One of three charges thrown out for convicted eluder

PALMER — Saying they couldn’t prove the man was forcibly rather than passively resisting officers, an appeals court Friday threw out one of three charges a Palmer man was convicted of three years ago.

Nicolai Bultron was arrested in October 2008. Prosecutors allege he was driving a Chevy Tahoe when he spotted Palmer Police Department Officer Jason Crockett and stepped on the gas, speeding at 15 miles over the speed limit through a residential zone. Crockett gave chase.

Bultron allegedly stopped briefly. Crockett got out of his patrol vehicle and told Bultron to put his keys on the dash. But Bultron took off again, tearing through the Butte at 100 mph. Crockett gave chase, but gave up out of fear for his safety since the roads were so icy.

“Later that night, after Crockett returned to his patrol duties, he learned that Nicolai Bultron had reported the theft of his vehicle — a Chevrolet Tahoe.
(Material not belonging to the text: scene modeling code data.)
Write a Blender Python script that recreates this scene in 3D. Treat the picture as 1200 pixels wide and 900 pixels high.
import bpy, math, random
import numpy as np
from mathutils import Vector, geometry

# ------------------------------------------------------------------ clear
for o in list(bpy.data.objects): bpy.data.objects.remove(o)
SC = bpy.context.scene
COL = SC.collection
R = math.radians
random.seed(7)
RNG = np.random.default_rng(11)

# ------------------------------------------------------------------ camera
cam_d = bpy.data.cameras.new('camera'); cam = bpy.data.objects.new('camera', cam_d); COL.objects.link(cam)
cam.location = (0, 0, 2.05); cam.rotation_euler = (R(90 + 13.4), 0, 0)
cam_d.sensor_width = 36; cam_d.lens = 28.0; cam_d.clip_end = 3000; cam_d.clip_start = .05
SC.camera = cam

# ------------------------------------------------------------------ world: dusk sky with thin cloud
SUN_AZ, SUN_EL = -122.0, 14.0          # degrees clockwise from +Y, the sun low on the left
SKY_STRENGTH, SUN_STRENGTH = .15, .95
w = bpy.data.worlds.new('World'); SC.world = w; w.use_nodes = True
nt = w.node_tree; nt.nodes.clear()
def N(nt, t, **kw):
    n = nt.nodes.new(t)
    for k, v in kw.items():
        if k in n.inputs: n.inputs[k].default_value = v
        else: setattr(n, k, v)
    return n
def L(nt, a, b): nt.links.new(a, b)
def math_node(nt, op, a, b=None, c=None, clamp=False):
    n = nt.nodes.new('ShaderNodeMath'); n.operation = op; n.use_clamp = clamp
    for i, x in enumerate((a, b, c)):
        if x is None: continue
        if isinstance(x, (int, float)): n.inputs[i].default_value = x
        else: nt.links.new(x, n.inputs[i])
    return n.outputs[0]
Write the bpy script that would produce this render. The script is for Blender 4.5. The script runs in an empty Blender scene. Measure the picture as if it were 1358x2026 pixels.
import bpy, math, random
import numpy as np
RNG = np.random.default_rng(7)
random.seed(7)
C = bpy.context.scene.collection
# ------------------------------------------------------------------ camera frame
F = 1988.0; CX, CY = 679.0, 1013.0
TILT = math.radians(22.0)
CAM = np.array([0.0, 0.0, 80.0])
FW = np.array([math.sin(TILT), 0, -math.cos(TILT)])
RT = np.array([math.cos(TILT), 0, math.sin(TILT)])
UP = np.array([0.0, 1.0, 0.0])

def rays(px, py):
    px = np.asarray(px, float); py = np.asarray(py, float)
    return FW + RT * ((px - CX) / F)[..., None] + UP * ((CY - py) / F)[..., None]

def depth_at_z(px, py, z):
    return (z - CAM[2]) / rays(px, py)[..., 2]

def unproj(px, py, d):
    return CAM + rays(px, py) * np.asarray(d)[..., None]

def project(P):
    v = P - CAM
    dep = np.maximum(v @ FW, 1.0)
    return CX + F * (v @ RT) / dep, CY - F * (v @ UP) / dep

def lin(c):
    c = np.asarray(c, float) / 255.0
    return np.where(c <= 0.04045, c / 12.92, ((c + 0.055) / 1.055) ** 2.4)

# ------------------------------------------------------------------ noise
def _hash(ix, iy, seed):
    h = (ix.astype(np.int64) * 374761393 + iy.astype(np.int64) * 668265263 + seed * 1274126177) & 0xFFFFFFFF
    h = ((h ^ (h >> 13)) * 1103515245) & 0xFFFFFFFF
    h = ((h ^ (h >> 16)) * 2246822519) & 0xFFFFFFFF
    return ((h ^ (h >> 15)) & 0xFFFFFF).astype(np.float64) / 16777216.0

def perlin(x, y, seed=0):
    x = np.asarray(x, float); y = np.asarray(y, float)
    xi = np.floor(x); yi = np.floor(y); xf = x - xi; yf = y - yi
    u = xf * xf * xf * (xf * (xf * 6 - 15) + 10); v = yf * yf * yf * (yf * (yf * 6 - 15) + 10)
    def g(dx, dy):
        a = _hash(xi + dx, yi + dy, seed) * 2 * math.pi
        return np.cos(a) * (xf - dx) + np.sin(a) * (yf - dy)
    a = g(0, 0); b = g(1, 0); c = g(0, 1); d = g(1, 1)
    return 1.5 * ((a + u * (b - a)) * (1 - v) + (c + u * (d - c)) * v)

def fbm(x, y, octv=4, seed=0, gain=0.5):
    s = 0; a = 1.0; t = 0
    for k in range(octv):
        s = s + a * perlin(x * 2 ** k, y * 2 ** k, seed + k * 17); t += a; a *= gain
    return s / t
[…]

About one month earlier, Crockett had arrested Bultron for driving with a revoked license, and when Crockett learned that Bultron had just reported his vehicle stolen, it reminded Crockett that Bultron was similar in appearance to the driver of the Tahoe that Crockett had just chased,” appeals court judge David Mannheimer wrote in a decision in the case.

So Crockett and another PPD officer went to arrest Bultron and found his Tahoe at his apartment, with a stocking cap inside that matched the one the driver who ran from him was wearing.

When Bultron’s girlfriend gave a different account of Bultron’s alibi than Bultron himself gave, Crockett arrested him.

“Bultron did not submit to this arrest. Protesting his innocence, Bultron held his hands rigidly in front of him so that the officers could not cuff his wrists in back. The officers forced Bultron to the ground, but Bultron pulled one of his arms underneath his body. After several minutes of struggle, the officers finally succeeded in cuffing both of Bultron’s wrists behind his back,” Mannheimer wrote.

Bultron was convicted after a trial on driving on a suspended license, resisting arrest and a combined reckless driving/failure to stop for a peace officer charges.

On appeal, Bultron argued that there was no way to prove he was driving the Tahoe when Crockett first spotted it. But, Mannheimer wrote that to overturn a conviction the evidence has to be much more lacking than it was in this case.

“The state’s evidence may have been circumstantial, but it was sufficient to support the conclusion that Bultron falsely reported his vehicle as stolen, and that Bultron was driving his Tahoe when Crockett tried to perform the traffic stop,” Mannheimer wrote.

But Mannheimer agreed that the resisting arrest charge was illegitimate.

“He tensed his arms and resisted the officers’ attempts to move his hands around to his back; this led to a wrestling match on the ground, during which Bultron tried to keep his arm underneath him, so that his wrist was inaccessible to the officers,” Mannheimer wrote.

But state appeals court precedence requires a suspect do more than just passively resist his arrest. And there was no evidence presented, Mannheimer wrote, that Bultron had taken any steps to use force.